The March meeting was about the use of torture, and Freedom House said the Hizb-ut-Tahrir people were there as part of a groundbreaking attempt to build meaningful debate between law enforcement officers and alleged victims of torture. It voiced regret that the event had since been misinterpreted by both the authorities and Hizb-ut-Tahrir.

Local human rights organisations support the idea that dialogue is better than brute force as a way of engaging with radical groups.

“It is pointless trying to fight ideology with aggression,” said Valentina Grizenko, of Justice, a council of rights organisations in the southern town of Jalalabad. “In Uzbekistan, Hizb-ut-Tahrir members have been sentenced to many years in jail, but this has failed to solve the problem. An ideology can only be fought with another more powerful ideology.”

Sources in the Kyrgyz security forces claim that Hizb-ut-Tahrir has become more active of late, and they are anticipating that it will soon launch an orchestrated publicity campaign for the release of detained activists. They suspect that it has chosen this sophisticated PR tactic precisely because it knows what impact this will have on human rights groups.

Others reject this out of hand. “The idea that human rights organisations are supporting Hizb-ut-Tahrir, and that the party’s activities have increased because of this support, is simply laughable,” political scientist Viktor Semin told IWPR.

“The movement’s increased activity is a consequence of our country’s economic problems. The spread of extremist feeling throughout the country has been made possible by the failure to appreciate the real danger posed by religious extremism, and a lack of coordination on the part of government agencies.”

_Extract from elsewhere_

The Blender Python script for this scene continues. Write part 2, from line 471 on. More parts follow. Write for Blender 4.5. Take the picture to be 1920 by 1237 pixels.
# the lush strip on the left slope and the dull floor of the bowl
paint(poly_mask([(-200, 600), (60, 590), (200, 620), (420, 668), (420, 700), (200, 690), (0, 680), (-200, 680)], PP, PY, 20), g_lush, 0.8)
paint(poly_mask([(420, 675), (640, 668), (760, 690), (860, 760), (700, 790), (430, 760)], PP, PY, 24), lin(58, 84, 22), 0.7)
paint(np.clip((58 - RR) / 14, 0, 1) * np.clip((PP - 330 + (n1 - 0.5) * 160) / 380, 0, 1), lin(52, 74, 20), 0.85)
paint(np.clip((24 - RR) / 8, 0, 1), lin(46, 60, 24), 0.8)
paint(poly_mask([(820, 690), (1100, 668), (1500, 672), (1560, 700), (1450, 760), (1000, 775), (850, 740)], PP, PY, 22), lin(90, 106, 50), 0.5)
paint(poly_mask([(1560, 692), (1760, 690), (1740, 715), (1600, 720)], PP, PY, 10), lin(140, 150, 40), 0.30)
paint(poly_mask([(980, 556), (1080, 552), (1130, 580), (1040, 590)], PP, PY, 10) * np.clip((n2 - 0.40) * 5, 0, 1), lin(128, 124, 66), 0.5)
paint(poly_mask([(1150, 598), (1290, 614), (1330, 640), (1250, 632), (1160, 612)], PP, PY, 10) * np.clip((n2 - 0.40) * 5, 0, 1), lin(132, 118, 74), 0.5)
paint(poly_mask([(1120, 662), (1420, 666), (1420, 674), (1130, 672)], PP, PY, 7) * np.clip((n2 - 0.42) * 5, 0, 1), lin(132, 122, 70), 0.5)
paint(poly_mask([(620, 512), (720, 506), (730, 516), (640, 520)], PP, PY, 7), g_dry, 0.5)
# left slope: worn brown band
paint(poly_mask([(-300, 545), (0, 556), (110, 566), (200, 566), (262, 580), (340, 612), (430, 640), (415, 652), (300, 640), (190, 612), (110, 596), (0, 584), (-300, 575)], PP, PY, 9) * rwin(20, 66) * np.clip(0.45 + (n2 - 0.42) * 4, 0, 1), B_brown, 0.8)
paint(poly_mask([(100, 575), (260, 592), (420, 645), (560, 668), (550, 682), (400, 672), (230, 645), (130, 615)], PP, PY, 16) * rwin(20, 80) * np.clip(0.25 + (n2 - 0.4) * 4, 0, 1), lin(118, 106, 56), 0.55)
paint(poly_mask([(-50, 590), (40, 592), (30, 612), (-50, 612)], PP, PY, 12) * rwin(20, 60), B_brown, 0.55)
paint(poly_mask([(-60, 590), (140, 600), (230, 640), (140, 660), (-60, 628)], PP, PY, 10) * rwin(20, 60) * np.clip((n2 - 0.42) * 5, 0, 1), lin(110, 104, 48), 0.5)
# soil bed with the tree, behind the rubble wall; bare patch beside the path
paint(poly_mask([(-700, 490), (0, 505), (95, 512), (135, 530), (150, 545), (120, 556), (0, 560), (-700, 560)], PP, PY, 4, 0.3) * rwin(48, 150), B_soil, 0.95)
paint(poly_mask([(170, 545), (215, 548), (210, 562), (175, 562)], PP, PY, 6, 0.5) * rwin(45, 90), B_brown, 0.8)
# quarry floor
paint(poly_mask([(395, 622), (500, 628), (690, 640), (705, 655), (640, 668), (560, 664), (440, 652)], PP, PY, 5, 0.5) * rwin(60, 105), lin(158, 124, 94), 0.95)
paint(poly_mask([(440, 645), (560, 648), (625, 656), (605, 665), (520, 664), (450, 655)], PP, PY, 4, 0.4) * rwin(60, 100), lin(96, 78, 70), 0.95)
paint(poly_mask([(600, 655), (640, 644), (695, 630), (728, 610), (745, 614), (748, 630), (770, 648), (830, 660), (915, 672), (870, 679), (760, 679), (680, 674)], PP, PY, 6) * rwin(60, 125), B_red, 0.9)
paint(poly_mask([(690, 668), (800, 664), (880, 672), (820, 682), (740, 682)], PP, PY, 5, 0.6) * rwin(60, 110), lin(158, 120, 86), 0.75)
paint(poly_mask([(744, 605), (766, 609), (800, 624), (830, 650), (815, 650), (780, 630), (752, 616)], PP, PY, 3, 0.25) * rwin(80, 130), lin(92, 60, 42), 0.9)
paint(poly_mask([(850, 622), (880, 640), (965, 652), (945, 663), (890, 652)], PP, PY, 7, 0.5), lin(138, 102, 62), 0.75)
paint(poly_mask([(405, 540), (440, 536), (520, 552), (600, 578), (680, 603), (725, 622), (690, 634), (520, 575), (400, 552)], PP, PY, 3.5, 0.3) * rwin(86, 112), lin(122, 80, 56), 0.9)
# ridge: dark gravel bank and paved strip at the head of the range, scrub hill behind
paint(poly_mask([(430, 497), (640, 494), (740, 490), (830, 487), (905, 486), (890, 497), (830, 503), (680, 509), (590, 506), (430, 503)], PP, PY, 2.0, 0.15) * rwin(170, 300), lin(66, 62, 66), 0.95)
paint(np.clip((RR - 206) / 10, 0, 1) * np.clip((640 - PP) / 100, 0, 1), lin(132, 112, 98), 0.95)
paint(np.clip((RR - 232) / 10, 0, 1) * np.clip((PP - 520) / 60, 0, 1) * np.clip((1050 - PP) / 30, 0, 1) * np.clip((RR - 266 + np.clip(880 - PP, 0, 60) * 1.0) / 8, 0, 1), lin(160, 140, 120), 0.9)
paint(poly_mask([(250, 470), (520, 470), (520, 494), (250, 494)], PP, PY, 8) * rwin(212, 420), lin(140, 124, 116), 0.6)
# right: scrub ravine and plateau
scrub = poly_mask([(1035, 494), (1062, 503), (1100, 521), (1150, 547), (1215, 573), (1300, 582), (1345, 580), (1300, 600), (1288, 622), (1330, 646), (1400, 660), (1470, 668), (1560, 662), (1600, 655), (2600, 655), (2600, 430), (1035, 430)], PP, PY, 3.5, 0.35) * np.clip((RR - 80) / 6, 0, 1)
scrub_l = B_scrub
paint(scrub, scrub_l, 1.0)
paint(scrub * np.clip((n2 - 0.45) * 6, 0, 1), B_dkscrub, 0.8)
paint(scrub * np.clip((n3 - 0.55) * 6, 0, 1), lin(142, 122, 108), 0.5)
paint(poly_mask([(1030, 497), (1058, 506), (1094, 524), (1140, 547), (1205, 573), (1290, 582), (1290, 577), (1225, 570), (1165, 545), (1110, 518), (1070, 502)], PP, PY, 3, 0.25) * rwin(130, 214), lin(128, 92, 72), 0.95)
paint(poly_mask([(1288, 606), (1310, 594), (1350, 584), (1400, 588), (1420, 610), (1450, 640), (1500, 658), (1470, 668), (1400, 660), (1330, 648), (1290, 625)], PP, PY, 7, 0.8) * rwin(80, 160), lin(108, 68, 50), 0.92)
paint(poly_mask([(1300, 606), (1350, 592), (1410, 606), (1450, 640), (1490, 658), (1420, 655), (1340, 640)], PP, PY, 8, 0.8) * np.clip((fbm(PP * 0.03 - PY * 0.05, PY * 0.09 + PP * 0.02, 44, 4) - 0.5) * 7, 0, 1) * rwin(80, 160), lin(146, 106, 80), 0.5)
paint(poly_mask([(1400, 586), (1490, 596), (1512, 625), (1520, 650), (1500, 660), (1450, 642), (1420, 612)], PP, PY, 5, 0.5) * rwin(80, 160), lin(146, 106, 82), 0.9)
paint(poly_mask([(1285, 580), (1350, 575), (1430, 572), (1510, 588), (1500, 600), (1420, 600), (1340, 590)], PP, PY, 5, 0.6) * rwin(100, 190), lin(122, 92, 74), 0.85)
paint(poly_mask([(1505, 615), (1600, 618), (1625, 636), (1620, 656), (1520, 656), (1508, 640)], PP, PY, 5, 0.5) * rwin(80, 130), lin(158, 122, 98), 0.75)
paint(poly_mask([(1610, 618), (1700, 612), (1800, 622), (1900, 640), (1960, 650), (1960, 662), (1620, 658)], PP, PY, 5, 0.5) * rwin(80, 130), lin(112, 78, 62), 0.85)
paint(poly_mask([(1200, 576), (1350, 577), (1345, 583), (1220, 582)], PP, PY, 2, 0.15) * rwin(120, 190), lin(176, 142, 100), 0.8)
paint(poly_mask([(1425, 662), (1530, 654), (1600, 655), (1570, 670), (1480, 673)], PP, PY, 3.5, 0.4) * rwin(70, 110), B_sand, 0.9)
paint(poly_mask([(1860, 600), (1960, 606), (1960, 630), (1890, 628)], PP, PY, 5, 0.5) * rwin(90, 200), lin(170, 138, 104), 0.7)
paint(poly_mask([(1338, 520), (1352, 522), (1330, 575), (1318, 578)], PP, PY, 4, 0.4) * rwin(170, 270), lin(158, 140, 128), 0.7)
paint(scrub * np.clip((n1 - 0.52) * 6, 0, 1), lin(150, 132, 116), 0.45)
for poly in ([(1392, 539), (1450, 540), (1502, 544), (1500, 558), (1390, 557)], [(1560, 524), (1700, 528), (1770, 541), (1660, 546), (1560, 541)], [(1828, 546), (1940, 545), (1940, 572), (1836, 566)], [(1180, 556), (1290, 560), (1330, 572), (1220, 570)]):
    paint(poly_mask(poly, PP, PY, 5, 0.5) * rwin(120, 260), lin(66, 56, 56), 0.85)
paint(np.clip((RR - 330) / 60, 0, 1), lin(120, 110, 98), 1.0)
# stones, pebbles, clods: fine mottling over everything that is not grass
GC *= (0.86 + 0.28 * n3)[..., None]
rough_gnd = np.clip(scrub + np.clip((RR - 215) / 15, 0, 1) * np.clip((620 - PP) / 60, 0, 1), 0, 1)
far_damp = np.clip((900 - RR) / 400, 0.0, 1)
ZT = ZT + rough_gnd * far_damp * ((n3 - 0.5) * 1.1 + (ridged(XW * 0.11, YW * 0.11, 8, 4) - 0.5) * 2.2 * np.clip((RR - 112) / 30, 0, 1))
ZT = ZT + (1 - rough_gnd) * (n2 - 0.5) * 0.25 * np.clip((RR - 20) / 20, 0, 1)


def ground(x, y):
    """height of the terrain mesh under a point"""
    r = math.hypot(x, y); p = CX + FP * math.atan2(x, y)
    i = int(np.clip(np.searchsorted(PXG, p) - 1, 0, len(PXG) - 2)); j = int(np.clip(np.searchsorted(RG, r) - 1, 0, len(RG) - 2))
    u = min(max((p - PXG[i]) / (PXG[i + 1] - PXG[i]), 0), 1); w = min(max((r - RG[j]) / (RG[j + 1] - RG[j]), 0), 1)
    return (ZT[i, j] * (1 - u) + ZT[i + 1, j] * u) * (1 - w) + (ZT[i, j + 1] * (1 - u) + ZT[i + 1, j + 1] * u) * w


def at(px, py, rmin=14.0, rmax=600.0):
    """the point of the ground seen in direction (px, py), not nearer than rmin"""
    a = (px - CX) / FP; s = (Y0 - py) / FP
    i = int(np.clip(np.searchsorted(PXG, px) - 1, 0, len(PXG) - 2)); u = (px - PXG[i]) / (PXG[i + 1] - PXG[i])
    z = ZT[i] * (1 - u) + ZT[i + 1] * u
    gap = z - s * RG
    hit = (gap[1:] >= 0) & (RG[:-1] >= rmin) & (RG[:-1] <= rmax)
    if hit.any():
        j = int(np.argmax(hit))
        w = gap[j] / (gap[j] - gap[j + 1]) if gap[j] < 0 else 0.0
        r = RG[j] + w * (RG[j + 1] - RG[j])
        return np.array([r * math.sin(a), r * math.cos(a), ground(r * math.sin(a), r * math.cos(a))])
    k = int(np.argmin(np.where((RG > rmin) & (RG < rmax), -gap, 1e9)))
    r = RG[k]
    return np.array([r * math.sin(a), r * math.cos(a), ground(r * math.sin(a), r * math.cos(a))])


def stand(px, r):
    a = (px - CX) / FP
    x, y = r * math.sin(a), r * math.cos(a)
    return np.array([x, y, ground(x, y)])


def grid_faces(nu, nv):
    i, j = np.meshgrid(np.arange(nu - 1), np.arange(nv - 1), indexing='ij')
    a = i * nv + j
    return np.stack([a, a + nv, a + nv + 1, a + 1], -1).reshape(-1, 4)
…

The latest accusations against Freedom House follow last month’s remarks by President Askar Akaev, when he accused international organisations of trying to foist an alien democratic model on Kyrgyzstan, possibly through a popular revolution of the kind seen last November in Georgia.

This apparent campaign by a government once regarded as the west’s best friend in Central Asia, and the one most receptive to human rights concerns, comes as the authorities gear up for next year’s presidential and parliamentary elections, in which outside criticism will clearly be unwelcome.

Yrysbek Omurzakov, the editor-in-chief of the Bishkek newspaper Tribuna, told IWPR, “the authorities have decided to put those international organisations which criticise Kyrgyzstan over human rights firmly in their place. Government criticism is now being directed at Freedom House, the OSCE and the [US] National Democratic Institute, in other words western organisations that have started really getting on the nerves of the Kyrgyz White House [government].”

Gulnura Toralieva is a student at the Kyrgyz-Russian Slavonic university in Bishkek, and an intern with IWPR in Kyrgyzstan.